Source excerpt ->

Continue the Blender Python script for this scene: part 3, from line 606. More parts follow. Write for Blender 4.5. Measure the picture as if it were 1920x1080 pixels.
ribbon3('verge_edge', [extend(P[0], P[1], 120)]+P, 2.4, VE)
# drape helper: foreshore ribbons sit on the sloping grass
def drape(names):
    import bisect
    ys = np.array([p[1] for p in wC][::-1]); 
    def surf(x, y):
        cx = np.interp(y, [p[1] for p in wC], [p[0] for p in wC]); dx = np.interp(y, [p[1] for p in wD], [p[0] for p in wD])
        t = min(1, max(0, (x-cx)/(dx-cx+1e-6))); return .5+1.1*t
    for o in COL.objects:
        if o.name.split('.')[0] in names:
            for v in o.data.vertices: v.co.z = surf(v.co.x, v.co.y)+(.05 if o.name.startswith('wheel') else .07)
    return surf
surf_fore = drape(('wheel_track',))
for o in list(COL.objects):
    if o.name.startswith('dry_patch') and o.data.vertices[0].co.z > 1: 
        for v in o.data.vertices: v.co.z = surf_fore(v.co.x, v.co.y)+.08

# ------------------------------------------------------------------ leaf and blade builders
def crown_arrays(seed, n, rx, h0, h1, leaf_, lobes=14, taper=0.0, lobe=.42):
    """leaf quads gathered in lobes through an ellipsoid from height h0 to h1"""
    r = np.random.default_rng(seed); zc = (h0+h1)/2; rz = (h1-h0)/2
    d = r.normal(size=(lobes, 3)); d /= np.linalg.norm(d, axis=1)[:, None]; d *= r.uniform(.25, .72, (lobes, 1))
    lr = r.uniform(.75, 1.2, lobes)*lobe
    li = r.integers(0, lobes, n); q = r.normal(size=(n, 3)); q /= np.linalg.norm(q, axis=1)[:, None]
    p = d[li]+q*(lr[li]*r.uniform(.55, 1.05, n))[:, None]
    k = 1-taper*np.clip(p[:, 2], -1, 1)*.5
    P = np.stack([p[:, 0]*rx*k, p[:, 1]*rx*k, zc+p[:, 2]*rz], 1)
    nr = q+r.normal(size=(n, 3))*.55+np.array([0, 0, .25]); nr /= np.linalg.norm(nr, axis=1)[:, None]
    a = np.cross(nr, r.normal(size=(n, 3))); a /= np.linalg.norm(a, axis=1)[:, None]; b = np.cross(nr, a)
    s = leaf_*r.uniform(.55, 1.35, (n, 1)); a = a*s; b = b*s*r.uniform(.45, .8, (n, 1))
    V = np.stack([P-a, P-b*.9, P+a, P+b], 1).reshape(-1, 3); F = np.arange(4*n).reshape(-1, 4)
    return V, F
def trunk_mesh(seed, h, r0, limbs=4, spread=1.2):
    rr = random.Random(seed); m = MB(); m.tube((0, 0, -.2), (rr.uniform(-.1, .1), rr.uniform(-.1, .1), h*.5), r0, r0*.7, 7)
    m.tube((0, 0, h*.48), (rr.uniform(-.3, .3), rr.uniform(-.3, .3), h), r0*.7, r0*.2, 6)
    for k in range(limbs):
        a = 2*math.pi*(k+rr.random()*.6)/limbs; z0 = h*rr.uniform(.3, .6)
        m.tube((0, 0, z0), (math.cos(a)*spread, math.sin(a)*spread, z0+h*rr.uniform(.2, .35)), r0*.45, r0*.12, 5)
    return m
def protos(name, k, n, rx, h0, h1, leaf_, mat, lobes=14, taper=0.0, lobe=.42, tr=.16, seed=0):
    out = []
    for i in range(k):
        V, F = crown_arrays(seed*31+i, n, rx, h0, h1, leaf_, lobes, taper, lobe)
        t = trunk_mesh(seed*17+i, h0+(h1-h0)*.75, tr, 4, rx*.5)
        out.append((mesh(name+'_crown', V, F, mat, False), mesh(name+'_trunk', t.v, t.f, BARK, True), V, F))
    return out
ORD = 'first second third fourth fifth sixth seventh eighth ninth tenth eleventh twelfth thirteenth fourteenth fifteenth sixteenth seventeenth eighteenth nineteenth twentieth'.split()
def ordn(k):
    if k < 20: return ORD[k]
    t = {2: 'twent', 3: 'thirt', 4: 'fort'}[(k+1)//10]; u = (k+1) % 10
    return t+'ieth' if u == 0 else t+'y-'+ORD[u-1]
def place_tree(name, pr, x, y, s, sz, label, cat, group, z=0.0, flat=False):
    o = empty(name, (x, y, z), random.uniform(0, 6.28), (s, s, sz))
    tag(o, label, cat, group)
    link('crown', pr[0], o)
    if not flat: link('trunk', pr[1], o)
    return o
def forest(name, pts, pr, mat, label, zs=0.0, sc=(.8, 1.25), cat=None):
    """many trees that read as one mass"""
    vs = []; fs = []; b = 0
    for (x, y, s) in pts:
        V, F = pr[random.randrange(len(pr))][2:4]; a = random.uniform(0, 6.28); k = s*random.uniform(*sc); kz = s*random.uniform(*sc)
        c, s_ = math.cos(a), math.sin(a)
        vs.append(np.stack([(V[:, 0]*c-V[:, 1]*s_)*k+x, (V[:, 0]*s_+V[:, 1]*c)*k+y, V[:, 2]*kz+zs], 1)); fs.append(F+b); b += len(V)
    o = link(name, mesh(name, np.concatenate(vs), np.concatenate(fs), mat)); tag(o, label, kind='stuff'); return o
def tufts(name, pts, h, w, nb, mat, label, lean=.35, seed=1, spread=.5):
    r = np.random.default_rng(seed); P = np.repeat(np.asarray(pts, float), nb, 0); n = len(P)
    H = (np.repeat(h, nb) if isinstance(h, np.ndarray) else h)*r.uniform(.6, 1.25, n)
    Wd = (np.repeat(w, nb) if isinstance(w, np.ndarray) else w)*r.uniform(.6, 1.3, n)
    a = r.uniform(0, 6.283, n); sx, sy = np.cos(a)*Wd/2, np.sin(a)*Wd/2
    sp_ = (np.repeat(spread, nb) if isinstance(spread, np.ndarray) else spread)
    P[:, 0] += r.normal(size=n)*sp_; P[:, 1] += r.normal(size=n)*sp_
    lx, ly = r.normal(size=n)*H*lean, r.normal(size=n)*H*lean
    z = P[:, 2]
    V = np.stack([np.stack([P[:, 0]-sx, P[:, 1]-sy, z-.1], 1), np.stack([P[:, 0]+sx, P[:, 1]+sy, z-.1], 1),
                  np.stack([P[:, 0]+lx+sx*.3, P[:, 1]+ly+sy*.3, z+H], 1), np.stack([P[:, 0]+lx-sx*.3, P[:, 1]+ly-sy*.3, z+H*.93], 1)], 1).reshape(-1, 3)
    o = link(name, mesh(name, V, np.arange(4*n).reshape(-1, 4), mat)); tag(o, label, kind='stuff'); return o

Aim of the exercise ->
Your task is to gather every line with the word "from" and copy it.

Task output ->
Continue the Blender Python script for this scene: part 3, from line 606. More parts follow. Write for Blender 4.5. Measure the picture as if it were 1920x1080 pixels.
    """leaf quads gathered in lobes through an ellipsoid from height h0 to h1"""